CIO Success Hinges on a Stronger Collaborative Role

Transformation can’t be just about the technology; it has to be about the technology chiefs, too.

The role of the CIO is definitely changing. In many organizations, this transformation is a response to turbulent, hyper-connected business environments that compel organizations to adopt innovative technologies to gain advantage. In government, the push for performance is driving similar transitions.

CIOs now have some responsibility for their agencies’ business success and therefore must improve partnering within their organizations to facilitate outcomes such as enhanced e-customer service.

New technologies such as unified communications present some of the most exciting opportunities for expanding collaboration inside agencies and hold tremendous potential for supporting mission strategies that rely on increased self-service, enhanced employee productivity and streamlined processes.

What’s Changing

Agencies are accumulating massive amounts of information, supported by speedier processing and new technology tools. Furthermore, most of us are projecting exponential growth in the amount of data our organizations will collect, store, access and exchange over the next decade.

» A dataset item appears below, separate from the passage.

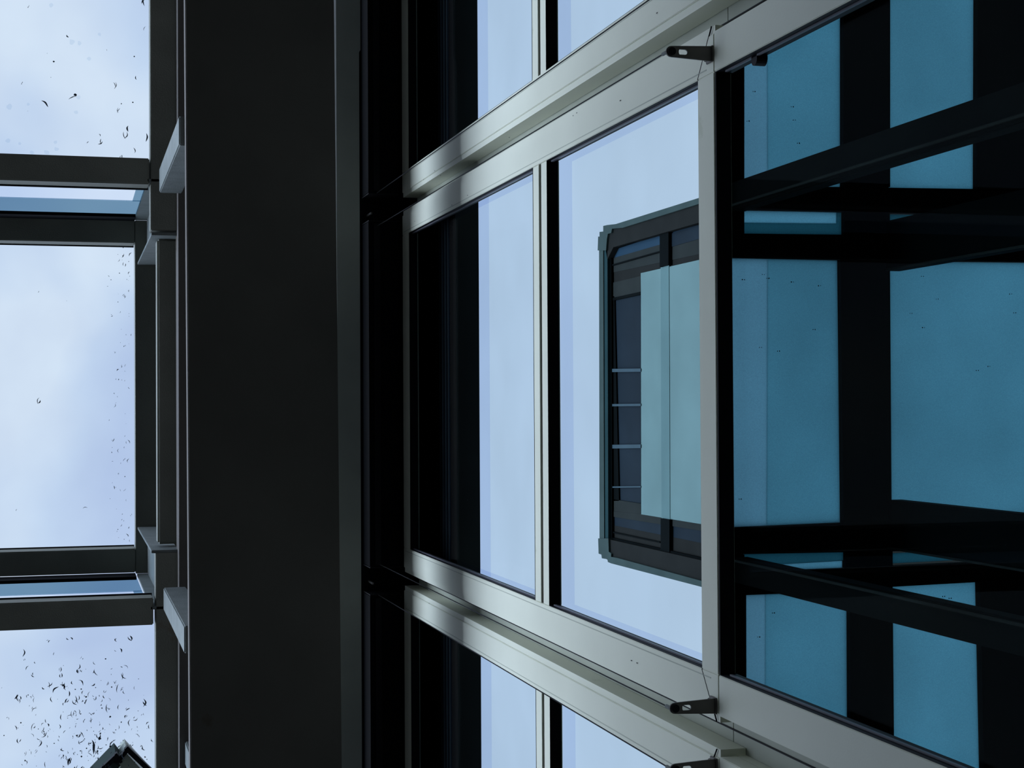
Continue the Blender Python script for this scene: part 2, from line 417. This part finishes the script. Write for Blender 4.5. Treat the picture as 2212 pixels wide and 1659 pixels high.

It’s obvious that information management has become a core business function within all large organizations. So why segregate IT decisions from mainstream administrative decisions? Why confine the CIO to technology acquisition and implementation? In the near future, agencies will be successful only if they view IT (and the CIO) as a full partner in planning and executing mission strategies.

Program and technology leaders in large public and private organizations often complain that CIOs operate only in the IT sphere and therefore are not in a position to help drive solutions. This can be changed, but change is usually resisted. Web 2.0 tools add technical collaboration capability, but organizations may resist adopting such tools because they fear the loss of privacy and control. Combined with a natural wariness to change, this fear generally drives organizational structure vertically by functionality, instead of horizontally through new approaches to collaboration. Today, most federal CIOs are not leaders but instead technical managers of their information environments.

The Problem

The current vertical model supports a hierarchical approach. It can promote strong management of IT projects and implementation that is on budget and on schedule. But the execution can be linear and one-dimensional because this model generally carves out IT projects as separate from business change initiatives. Performance evaluation tends to focus on tactical measures — outputs rather than outcomes. In this model, the CIO manages IT investments as technology projects.

An Answer

In a collaborative governance model, CIOs would be more effective in driving business change throughout the organization. Once the agency head determines the vision and strategy, the CIO’s role is to translate the use of IT collaboratively and horizontally across the organization.

In this scenario, the CIO becomes a business leader who understands technology. No longer just a functional leader focused on technology deployments, the CIO is able to translate the vision into a strategy without organizational bias, working across the enterprise to foster collaboration throughout the execution and evaluation process.

Technology can foster this collaboration through the use of Web 2.0 tools such as wikis, blogs and Twitter, as well as new communications platforms (unified communications being the most promising).

Organizing communication technology in this way allows people to get information in the form of voice, video or data, both instantly and simultaneously.